We haven't exactly solved that issue for human drivers. People impersonate police in order to commit crimes.

How much more problematic is it with autonomous vehicles? I could see action here just because it is a threat to the property of large corporations, though.


People exercise coordination ability like this all the time.

I got stuck getting out of shoreline after a large concert with abnormal parking conditions, and when we didn't move for 30 minutes I got out of the car and directed traffic so both lots could empty equally. Took another 45 minutes for my family to catch up to me, which was good because that's when someone in a safety vest showed up and told me to stop.


Firemen have access keys to various things. You could have a Waymo device for the same that similarly facilitates an override. Or at the very least provides a line with a manual operator that can override on the Waymo side.

As far as I know the driverless operators already have manual operators that can be contacted by emergency services. In some cases there seem to be human communication failures on top of the driverless failures.

Nah. You're never going to get law enforcement and road workers to reliably use the same signs. My local city hires the lowest bidder to do road repairs. You're lucky if those guys are consistently awake and sober. Autonomous vehicles will have to operate in the real world, not in some idealized utopia where everyone consistently follows written rules.

Most of those problems can be handled by moving very slowly and carefully, and allowing lots of safe distance around anything that looks like an emergency. That seems to be Waymo's default. They understand some traffic cop hand signals. But most human drivers won't get those, either. There's not much in the Vehicle Code about that.

CALTRANS uses trucks with big flashing arrows and portable collision barriers on the back to protect road workers ahead. They make no attempt to make ordinary drivers do anything more complex than stop or change lanes.

The people from Pepe's Towing in LA post videos of large vehicle accident recoveries, and they often talk about road worker coordination problems. They have to coordinate with CALTRANS, the California Highway Patrol, local cops, fire departments, HAZMAT services, railroads, terminal and port operators, and the drivers involved. The pros who clean up such messes seem to know each other, at least by reputation, but the drivers are often clueless. Pepe's has two questions for drivers - how heavy is your load, and what are you carrying? The answers they get run about 80% "duh". Those are the drivers who roll over semis on freeway ramps.

When autonomous trucking gets going, that kind of coordination will be necessary. But not for passenger cars.

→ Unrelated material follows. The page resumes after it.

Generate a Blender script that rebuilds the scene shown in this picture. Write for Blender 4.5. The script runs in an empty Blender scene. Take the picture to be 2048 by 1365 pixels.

Waymo already operates in the real world, including construction sites with non standard operating parameters. You can always add on to what the “real world” looks like, because real world isn’t static like you rightly pointed out.

if a cop has to have a specific piece of equipment to get the cars to move then it's always going to be a problem. The cops can move every other vehicile with a standard issue piece of equipment, aka their hands, and well yelling at people. If they have to get some magic QR gloves or placards to get waymos to move then that's going to be an issue.